Take all this together and what it means is that even in the enterprise with a strong digital analytics department, the overwhelming majority of decisions about digital – including nearly all the most important choices – are made with little or no data.

This isn’t a worst-case picture. It’s almost a best-case picture. Most organizations aren’t even dimly aware of how much they lack when it comes to using data to drive digital decision-making.  Their view of digital analytics is framed by a set of preconceptions that limit its application to evaluating campaign performance or optimizing funnels.
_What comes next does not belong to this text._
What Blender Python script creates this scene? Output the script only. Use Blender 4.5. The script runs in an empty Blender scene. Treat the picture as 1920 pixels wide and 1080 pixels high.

That’s not full-spectrum analytics. It’s one little ray of light – and that a sickly, purplish hue – cast on an otherwise empty gray void. To transform the enterprise around digital – to be really good at digital with all the competitive advantage that implies – it takes analytics. But by analytics I don’t mean this pale, restricted version of digital analytics that claims for its territory nothing but a small set of choices around which marketing campaign to invest in. I mean, instead, a form of analytics that provides support for decision-makers of every type and at every level in the organization. An analytics that provides a common understanding throughout the enterprise of who your customers are, what journeys they have, which journeys are easy and which a struggle for each type of customer, detailed and constantly improving profiles of those audiences and those journeys and the decision-making and attitudes that drive them, and a rich understanding of how initiatives and changes at every level of the enterprise have succeeded, failed, or changed those journeys over time.

You can’t be great, or even very good, at digital without all this.

A flat-out majority of the enterprises I talk to these days are going on about transforming themselves with digital and all that implies for customer-centricity and agility. I’m pretty sure I know what they mean. They mean creating a siloed testing program and adding five people to their digital analytics team. They mean tracking NPS with their online surveys. They mean the sort of “agile” development that has lead the original creators of agile to abandon the term in despair. They mean creating a set of static journey maps which are used once by the web design team and which are never tied to any measurement. They mean, in short, to pursue the same old ways of doing business and of making decisions with a gloss of digital best practices that change almost nothing.

It’s all too easy to guess how transformative and effective these efforts will be.